Siervos «inútiles», es decir, que no buscan su propio beneficio
Jesús acaba de hacer una propuesta que a los discípulos les parece una misión imposible: ¿cuántas veces debo perdonar? Hasta setenta veces siete. Y surge espontáneamente la petición: aumenta nuestra fe, o nunca lo conseguiremos.
Es una oración que Jesús no escucha, porque no le corresponde a Dios añadir fe, no puede hacerlo: la fe es la respuesta libre del hombre al cortejo de Dios.
Y además basta muy poca, menos que muy poca, para obtener resultados impensables: si tuvierais fe como un grano de mostaza, podríais decir a este sicómoro...
Aquí aparece uno de los rasgos típicos del discurso de Jesús: lo infinito revelado por lo pequeño.
Jesús elige hablar del mundo interior y misterioso de la fe utilizando palabras cotidianas, revela el rostro de Dios y la venida del Reino eligiendo el registro de las migajas, de la pizca de levadura, de la hoja de higuera, del niño en medio de los grandes. Es la lógica de la Encarnación la que continúa, la de un Dios que, de omnipotente, se hizo frágil, de eterno se perdió en el fluir de los días.
La fe se revela en la más pequeña de todas las semillas y luego en la grandiosa visión de bosques que vuelan hacia los confines del mar. La fe es una nada que lo es todo. Ligera y fuerte. Tiene la fuerza de arrancar moras y la ligereza de una semilla mínima que brota en el silencio.

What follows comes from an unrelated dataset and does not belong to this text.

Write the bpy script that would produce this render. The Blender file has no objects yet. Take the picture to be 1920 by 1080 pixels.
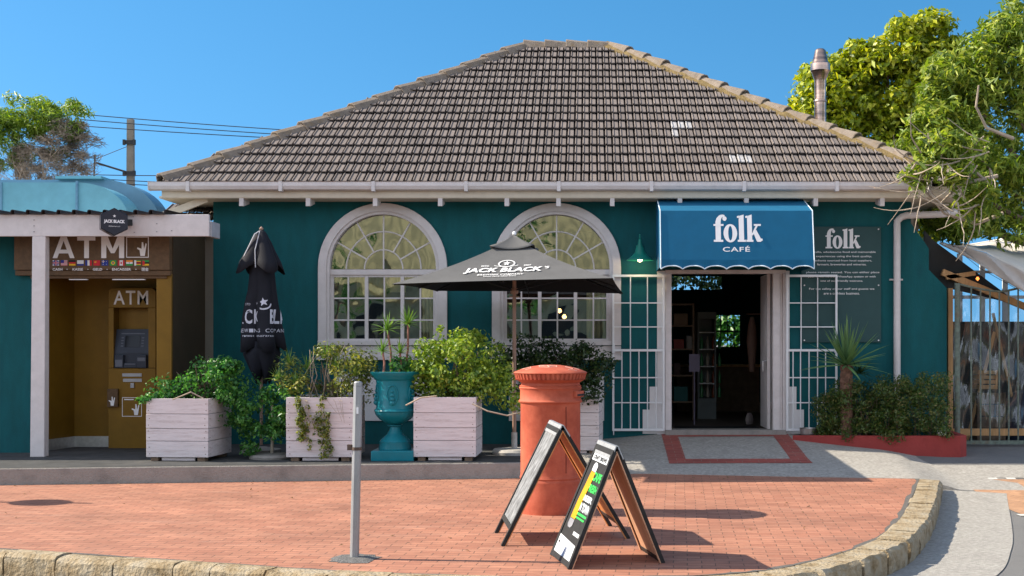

He visto el mar llenarse de moras. He visto hazañas que parecían imposibles: madres y padres resucitar después de dramas atroces, discapacitados con ojos brillantes como estrellas, un misionero discípulo del Nazareno salvar a miles de niños soldados, una pequeña monja albanesa romper los tabúes milenarios de las castas...
Una pizca: no la fe segura y arrogante, sino aquella que, en su fragilidad, necesita aún más a Él, que por su pequeñez confía aún más en su fuerza.
El Evangelio termina con una pequeña parábola sobre la relación entre el amo y el siervo, que concluye con tres palabras desconcertantes: cuando hayáis hecho todo, decid: somos siervos inútiles.
Pero entendamos bien: en el Evangelio nunca se dice que el servicio sea inútil, al contrario, es el nuevo nombre de la civilización. Siervos inútiles no porque no sirvan para nada, sino, según la raíz de la palabra, porque no buscan su propio beneficio, no reclaman ni exigen nada. Su alegría es servir a la vida.
Siervo es el nombre que Jesús elige para sí mismo; como Él, yo también seré, porque esta es la única manera de crear una historia diferente, que humaniza, que libera, que planta árboles de vida en el desierto y en el mar.
Inútiles también porque la fuerza que hace germinar la semilla no viene de las manos del sembrador; la energía que convierte no está en el predicador, sino en la Palabra. «Nosotros somos las flautas, pero el soplo es tuyo, Señor».